Dans le Swiss Energypark, entre Saint-Imier (BE) et Le Noirmont (JU), la production d’électricité est en avance sur son temps. C’est pourquoi il faut un agriculteur qui ne souffre pas du vertige pour faire fonctionner les éoliennes. Une inspection visuelle sans filet.
Mont-Crosin, dans le Jura bernois. On croirait le paysage peint au pastel: des prés verdoyants, des vaches en train de paître, des fermes dispersées çà et là. La douceur des contours de cet espace naturel donne l’impression que le temps s’est ralenti. De petites routes dessinent de larges courbes à travers le paysage. Pierre Berger plisse les yeux face au soleil, puis regarde en direction de Chasseral: «J’ai beaucoup de chance d’habiter ici et de faire partie de ce magnifique paysage.»

L’agriculteur apporte un bidon de lait à quatre veaux nouveau-nés. Sa femme est assise avec leurs quatre enfants autour du café et des gâteaux devant l’entrée de leur ferme réaménagée. Pierre Berger gère une exploitation laitière de vingt vaches: «Je travaille à 70 % comme agriculteur, et à 40 % comme technicien du Swiss Energypark.»
Il rit de l’énumération mathématiquement un peu erronée de sa charge de travail, qui permet au visiteur de se faire une idée précise de la situation: il s’agit là d’un homme qui se donne à 100 %, voire plus, pour son travail.
Pierre Berger est responsable de la maintenance et du contrôle des 16 turbines de la centrale éolienne de Juvent, une tâche contre-indiquée pour ceux qui souffrent du vertige. Il monte régulièrement vérifier que tout va bien tout en haut de ces colosses de métal, qui peuvent atteindre 150 mètres de hauteur. Avec l’ascenseur, la montée jusqu’au sommet dure six minutes: «Depuis là-haut, on voit presque jusqu’à Paris», dit-il en riant. .

En cas d’urgence, le technicien doit aussi pouvoir compter sur sa condition physique: «Pendant les exercices, nous utilisons l’échelle et ses 380 barreaux. L’ascension prend alors environ vingt minutes.» Pendant que Pierre Berger nous parle, les puissantes pales tournent selon un rythme quasi hypnotique et s’orientent automatiquement en fonction du flux d’air, garantissant une production d’énergie des plus efficaces.
Aujourd’hui, le vent vient de l’ouest, et il souffle fort. Pierre Berger nous explique: «Quand elles sont poussées à leur maximum, les pales peuvent tourner à une vitesse de 250 km/h.» Mais même les puissantes turbines atteignent parfois leurs limites. Lorsque la vitesse du vent dépasse 90 km/h, l’installation est arrêtée par sécurité.
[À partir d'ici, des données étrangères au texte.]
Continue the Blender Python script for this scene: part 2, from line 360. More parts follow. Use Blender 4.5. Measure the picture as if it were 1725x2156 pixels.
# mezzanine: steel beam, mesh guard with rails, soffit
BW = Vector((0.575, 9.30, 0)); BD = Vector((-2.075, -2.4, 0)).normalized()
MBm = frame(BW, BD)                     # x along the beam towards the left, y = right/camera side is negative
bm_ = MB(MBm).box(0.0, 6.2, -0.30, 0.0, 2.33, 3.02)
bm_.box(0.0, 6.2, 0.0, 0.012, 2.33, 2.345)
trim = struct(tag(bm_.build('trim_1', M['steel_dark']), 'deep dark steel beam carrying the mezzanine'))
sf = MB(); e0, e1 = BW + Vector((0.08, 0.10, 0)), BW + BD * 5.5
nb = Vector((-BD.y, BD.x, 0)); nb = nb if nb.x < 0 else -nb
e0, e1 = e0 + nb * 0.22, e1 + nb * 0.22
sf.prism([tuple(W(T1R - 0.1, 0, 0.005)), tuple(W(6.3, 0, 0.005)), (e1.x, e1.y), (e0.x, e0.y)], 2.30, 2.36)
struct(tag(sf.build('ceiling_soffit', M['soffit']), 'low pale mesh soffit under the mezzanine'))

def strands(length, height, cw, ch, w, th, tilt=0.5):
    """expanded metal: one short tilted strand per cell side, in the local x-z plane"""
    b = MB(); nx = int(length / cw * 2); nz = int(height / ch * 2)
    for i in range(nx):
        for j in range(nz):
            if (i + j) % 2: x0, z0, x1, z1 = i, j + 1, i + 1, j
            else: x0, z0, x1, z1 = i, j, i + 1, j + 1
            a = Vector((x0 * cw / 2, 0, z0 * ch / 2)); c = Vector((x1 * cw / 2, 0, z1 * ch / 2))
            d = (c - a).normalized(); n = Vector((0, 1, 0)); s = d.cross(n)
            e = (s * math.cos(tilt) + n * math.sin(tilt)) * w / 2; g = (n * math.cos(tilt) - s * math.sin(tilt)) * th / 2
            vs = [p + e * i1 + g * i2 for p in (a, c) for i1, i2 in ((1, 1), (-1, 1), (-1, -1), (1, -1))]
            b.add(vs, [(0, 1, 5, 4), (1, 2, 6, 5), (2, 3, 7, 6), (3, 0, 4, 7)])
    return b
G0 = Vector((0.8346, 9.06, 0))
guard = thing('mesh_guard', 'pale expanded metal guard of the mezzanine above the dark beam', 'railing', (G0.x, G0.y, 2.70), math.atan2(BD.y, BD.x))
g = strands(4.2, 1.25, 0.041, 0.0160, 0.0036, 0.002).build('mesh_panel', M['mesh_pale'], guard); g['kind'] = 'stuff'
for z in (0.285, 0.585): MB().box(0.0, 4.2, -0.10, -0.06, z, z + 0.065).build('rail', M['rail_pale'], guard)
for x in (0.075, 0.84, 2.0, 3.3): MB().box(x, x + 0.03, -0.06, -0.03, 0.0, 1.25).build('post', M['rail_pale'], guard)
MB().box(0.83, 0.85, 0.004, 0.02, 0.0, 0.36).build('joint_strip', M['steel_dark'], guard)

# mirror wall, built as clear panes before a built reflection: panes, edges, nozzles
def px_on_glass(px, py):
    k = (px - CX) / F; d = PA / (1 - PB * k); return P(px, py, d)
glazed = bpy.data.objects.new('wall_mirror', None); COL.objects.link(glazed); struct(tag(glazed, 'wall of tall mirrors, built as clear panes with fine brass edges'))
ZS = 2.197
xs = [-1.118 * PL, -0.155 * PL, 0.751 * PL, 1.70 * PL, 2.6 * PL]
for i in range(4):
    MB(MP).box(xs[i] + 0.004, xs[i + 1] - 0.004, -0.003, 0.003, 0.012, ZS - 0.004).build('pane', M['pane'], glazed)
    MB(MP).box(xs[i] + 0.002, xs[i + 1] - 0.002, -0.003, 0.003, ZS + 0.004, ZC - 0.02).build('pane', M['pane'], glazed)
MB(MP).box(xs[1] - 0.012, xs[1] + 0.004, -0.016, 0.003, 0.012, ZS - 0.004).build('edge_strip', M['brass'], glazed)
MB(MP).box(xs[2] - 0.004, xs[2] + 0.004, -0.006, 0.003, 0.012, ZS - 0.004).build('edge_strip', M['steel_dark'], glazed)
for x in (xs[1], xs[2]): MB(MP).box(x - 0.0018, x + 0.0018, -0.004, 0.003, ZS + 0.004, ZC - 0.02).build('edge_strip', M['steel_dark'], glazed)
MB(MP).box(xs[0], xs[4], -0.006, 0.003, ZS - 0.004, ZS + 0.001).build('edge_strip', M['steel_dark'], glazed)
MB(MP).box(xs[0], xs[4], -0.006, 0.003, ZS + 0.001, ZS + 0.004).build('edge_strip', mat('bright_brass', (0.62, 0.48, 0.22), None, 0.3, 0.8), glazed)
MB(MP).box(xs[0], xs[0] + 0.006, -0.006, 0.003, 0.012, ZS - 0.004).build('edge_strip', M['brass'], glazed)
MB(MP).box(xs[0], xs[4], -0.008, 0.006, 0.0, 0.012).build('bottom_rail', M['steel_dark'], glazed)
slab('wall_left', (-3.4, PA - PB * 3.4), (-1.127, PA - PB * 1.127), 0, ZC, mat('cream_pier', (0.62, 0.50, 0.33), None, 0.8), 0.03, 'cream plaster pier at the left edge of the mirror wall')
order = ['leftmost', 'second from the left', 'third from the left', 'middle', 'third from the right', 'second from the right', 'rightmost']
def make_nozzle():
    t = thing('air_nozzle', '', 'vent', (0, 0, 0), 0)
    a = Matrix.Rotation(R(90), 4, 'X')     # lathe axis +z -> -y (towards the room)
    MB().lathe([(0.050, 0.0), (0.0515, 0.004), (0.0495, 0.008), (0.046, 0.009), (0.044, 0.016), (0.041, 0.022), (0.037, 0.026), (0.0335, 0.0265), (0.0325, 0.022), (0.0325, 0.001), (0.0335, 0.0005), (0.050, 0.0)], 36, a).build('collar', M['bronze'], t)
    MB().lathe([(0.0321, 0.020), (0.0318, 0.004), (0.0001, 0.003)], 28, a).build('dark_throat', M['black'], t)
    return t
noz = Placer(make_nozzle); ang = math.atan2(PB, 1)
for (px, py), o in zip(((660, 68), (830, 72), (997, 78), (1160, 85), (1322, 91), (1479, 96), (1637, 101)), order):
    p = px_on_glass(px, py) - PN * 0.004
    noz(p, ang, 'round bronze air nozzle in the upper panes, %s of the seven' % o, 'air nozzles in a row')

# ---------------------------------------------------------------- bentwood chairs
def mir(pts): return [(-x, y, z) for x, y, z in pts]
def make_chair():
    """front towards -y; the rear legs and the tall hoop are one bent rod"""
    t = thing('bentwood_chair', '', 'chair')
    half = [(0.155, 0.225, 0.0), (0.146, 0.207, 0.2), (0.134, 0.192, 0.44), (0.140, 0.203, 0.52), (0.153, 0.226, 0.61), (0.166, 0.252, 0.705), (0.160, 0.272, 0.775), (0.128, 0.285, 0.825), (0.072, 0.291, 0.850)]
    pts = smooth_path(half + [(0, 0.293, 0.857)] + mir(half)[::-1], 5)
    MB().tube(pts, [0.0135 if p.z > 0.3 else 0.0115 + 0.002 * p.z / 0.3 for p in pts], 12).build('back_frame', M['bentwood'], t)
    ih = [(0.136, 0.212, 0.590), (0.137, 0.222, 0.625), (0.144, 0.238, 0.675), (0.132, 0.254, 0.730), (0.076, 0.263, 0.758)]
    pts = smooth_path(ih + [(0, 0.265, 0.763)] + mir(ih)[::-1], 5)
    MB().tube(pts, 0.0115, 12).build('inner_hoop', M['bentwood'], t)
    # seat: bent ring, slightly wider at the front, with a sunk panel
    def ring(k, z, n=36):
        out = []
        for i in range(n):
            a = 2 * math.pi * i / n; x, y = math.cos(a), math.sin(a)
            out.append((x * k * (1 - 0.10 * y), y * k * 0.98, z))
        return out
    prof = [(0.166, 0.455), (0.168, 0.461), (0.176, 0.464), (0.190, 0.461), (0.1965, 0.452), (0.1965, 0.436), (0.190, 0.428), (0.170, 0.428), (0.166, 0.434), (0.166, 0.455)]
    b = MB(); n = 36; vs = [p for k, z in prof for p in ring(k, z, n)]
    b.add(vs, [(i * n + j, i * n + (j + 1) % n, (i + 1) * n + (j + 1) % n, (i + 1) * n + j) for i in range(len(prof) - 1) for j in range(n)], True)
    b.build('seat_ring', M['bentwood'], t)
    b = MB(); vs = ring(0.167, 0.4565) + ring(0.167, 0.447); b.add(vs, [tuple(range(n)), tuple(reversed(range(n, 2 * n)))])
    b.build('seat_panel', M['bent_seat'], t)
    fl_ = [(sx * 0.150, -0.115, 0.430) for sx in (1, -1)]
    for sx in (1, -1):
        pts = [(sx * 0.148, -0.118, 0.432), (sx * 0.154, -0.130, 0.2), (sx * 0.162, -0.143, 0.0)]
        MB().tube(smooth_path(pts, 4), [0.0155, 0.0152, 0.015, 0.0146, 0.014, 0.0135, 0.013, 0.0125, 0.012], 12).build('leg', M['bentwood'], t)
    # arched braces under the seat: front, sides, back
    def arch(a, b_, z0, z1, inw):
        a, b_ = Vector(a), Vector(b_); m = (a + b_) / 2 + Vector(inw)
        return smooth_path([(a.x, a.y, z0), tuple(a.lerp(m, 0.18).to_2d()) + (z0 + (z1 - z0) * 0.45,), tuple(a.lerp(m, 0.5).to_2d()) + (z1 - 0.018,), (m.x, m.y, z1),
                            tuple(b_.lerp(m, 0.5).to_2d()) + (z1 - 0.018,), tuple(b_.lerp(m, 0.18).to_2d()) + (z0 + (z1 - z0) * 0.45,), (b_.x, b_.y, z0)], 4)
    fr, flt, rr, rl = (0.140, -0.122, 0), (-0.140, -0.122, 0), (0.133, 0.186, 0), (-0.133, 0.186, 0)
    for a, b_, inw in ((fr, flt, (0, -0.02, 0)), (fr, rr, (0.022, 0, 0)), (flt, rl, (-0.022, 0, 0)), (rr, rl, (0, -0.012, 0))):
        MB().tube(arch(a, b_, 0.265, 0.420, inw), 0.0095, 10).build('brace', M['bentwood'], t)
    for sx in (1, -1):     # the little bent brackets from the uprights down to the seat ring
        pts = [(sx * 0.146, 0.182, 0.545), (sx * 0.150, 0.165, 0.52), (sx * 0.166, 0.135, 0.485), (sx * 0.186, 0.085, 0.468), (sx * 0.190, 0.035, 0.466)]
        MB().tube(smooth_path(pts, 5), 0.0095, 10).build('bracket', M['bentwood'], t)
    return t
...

Avec l’installation solaire de Mont-Soleil et la centrale hydroélectrique de La Goule, les éoliennes constituent l’un des trois éléments de la production d’électricité de ce parc de 251 km2. Les décisions sont prises au siège de La Goule, la filiale de BKW à Saint-Imier. Cédric Zbinden, le directeur, annonce fièrement: «Aujourd’hui, nous pouvons couvrir les besoins des 17 000 habitants de la région à 90 % avec de l’énergie autoproduite.» Les exploitants ont ainsi plus d’une longueur d’avance sur leur temps: «Nous remplissons déjà dans une large mesure les conditions exigées par la stratégie énergétique 2050.»
S’il est possible d’avoir un aperçu de l’avenir dans cette région, c’est notamment grâce à la situation topographique et géographique: «Nous disposons ici de conditions optimales pour produire de l’énergie renouvelable», explique Cédric Zbinden. Le projet, lancé dans les années 90, a été institutionnalisé en 2015 par BKW en collaboration avec les cantons de Berne et du Jura sous le nom de Swiss Energypark. Il s’agit de la plateforme d’innovation, de recherche et de démonstration la plus importante en matière de production d’énergies renouvelables.
La mise en réseau intersectorielle joue donc un rôle crucial. Start-up et fournisseurs de technologies peuvent soumettre leurs propres projets et ainsi participer activement au parc énergétique. Pour Cédric Zbinden, il est essentiel que ce processus de développement soit constamment en phase avec la population: «Nous avons toujours associé les habitants à nos idées, communiqué avec transparence sur chaque étape et bénéficié d’un accueil positif dans les années 90.» Il n’y a donc jamais eu d’opposition politique ni de résistance ouverte. Pendant cette phase, la société coopérative Espace découverte Energie a accompli un travail de fond essentiel.